Quite a lot can be done rather cheaply. The trick is good economics:
- Use smart incentives.
- Not dumb command and control.
- Read about Carbonomics
Command and Control: This means telling people and companies what they can’t use and can’t do. For example Environment Canada is planning on telling coal plants (and even different parts of a single coal plant) how much power they can produce. But isn’t that necessary, if you are going to stop them? Not at all. It’s perfectly possible to tell the owner of a group of plants, that it must cut output to you-name-the-target, and then let the owner decide which plant to cut back how much.
That saves a lot of money and works just as well as telling the owner what to do in detail. So why doesn’t Environment Canada get this (as of 2011)? A lot of environmentalists do, but quite a few are still back in the stone age economically speaking. I’ve talked with them about this and they are not that dumb, so it is either politics or a sort of religious feeling about environmentalism. In any case, it’s terrible for environmental progress. It just makes enemies needlessly.
That’s and extreme case, but there are lots of other cases that are less extreme, but where environmentalist are shooting themselves in the foot because they are still half stuck in the old command and control world .
Even Worse: Perhaps an even worse that command & control is the frequent refusal by environmentalists to do things cheaply. (California: how to waste a lot of money.)
Half Way Right: To avoid using command & control on coal plants, a couple of economists invented cap and trade. Environmentalists like it because it gives them a lot of control, camoflages that with a market. They also like it because it provides a less obvious way to bribe coal plants. Coal plants like it becuase they can make money off of it. Economists bless it because it uses a price that helps minimize the cost of getting the job done.

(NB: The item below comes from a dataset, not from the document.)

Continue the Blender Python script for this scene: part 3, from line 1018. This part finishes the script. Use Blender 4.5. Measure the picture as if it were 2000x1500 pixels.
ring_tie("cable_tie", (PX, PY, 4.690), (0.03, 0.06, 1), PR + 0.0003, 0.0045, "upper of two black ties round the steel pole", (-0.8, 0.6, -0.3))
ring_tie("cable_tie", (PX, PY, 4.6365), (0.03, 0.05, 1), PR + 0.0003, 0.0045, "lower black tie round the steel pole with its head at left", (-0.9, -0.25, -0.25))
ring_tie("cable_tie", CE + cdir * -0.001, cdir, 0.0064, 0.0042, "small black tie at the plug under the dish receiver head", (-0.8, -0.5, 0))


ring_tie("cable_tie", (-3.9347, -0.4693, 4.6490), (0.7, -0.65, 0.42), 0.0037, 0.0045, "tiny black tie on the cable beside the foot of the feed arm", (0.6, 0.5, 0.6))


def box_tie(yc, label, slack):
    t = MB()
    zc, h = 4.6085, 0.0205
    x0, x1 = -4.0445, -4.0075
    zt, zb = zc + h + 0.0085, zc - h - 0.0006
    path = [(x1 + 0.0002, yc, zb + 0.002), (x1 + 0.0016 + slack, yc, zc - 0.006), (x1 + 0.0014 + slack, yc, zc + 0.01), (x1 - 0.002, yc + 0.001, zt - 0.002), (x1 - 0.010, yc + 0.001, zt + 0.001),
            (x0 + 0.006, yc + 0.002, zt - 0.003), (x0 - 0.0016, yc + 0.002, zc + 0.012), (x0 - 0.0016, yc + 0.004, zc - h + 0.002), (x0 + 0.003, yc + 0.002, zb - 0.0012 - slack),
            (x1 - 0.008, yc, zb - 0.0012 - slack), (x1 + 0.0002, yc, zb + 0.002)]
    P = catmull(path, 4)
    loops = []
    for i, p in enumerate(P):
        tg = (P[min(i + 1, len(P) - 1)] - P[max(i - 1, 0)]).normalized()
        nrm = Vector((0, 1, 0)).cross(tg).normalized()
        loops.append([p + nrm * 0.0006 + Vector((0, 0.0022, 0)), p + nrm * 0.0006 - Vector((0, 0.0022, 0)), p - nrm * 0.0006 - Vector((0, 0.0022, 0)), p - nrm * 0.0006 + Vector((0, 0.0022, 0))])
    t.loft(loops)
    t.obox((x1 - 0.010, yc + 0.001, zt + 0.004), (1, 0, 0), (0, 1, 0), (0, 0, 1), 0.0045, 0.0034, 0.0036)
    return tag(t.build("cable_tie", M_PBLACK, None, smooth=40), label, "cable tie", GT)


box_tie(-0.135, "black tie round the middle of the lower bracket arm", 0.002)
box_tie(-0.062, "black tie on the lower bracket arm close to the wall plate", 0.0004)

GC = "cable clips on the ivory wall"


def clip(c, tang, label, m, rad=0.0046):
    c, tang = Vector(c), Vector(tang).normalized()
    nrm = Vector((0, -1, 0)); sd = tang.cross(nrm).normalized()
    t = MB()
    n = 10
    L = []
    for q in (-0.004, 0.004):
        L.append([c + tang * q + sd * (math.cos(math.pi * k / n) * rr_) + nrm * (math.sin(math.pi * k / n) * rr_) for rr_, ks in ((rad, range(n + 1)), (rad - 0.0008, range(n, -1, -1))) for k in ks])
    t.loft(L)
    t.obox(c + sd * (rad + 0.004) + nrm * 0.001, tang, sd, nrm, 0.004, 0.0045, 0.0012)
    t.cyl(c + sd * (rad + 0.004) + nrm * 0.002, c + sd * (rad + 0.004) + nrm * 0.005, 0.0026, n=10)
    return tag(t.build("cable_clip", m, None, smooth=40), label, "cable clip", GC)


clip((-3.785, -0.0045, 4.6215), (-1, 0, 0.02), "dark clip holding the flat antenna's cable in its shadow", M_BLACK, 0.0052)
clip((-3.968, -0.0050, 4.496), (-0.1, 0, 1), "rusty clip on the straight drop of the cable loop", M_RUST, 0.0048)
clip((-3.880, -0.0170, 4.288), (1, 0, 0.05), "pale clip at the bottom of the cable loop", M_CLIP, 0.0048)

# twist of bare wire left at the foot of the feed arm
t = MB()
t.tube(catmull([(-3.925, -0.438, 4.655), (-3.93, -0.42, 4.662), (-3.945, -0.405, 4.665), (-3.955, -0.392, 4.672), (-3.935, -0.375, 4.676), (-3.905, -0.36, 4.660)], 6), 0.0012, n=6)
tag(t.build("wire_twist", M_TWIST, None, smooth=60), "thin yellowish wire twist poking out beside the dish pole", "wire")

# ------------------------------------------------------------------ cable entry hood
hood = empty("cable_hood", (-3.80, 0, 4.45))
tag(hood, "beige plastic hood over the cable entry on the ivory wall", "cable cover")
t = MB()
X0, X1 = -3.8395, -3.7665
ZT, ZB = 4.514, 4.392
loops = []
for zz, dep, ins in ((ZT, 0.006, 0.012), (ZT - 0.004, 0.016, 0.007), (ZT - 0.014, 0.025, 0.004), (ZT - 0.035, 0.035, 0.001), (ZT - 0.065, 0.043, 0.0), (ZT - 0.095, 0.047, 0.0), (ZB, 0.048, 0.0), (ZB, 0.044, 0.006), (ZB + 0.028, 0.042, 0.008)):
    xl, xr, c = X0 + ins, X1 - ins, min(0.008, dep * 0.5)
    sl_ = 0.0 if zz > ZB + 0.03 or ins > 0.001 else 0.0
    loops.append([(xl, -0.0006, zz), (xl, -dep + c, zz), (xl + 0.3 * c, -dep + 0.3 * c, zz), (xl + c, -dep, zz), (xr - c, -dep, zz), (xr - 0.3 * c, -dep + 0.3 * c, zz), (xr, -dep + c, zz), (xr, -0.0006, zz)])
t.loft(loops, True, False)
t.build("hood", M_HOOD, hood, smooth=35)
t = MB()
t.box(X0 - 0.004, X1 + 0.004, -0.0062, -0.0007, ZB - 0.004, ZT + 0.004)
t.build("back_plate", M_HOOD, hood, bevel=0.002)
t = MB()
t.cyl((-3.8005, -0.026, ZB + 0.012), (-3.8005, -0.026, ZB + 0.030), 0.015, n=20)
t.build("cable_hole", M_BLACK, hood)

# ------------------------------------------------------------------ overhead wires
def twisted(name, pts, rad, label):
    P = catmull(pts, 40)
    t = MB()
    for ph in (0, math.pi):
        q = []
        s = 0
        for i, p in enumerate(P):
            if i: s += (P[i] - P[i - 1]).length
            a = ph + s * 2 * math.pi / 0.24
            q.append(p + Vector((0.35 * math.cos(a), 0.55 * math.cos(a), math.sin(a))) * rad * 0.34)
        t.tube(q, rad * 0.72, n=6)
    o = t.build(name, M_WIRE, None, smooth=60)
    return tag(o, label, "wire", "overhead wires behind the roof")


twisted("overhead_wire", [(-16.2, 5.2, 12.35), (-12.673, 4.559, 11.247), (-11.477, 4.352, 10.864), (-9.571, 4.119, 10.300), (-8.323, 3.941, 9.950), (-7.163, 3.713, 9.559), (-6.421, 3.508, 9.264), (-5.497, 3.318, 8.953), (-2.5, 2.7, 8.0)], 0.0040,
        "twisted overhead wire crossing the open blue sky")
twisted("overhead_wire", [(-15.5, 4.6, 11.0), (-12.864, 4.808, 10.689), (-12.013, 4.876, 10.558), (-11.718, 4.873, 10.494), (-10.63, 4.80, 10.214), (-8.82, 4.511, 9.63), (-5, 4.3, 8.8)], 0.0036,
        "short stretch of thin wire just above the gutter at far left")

Pricing Carbon: Cap and trade is not the best way to price carbon, but it’s usually good step. It has a couple of problems: (1) The price is very hard to predict and scares people so they make the cap weak. (2) Anyone who does better voluntarily just makes it cheaper for someone to do worse and there’s no net benefit. (3) The price risk makes investment cost a lot more, so it wastes money. (4) Internationally it’s a disaster — China is not going to buy credits from the US and India is not going to be capped at our emissions level in 1850.
The Best Incentives: The untax and feebates are the best way to price carbon. They are completely predictable. They work like taxes except the government collects no money. You can read about these here: Amazon and there will be more about them on zFacts in the comming months.
Should We Do Something about Global Warming?
That depends on how costly the problem is and how much it costs to reduce it. Almost always, and this case is no exception, doing a little is worthwhile but the more you do the more costly it becomes to improve things. This means the question should be “how much should we do?” and not “Should we do something?”
The fact that we are not completely sure that global warming is increasing the destructiveness of hurricanes is no reason to do nothing. We are not completely sure that terrorists will again attack the U.S. but none of those who claim that “not knowing” is a good reason to “do nothing” about global warming would follow that logic with terrorists. Taking some precautions is almost always a good idea.
We do not know that our house will burn down. In fact we are quite sure that it will not. Yet we all buy house insurance. We do not wait until the scientist can give us a better prediction of the chance it will burn down in the next 50 years. The bigger the risk and the more likely it looks the more we should do about it. The idea of doing nothing until we are completely sure is almost always a bad idea, and it is silly when dealing with a problem that will take decades to bring under control. We will probably not be 100% sure until it is 20 years too late to avoid what we just became sure of.
This does not mean we have to bankrupt the country. For the cost of Katrina or the Iraq war, we could do a huge amount. Why not budget 20% of that for global warming and to reduce international tensions over oil.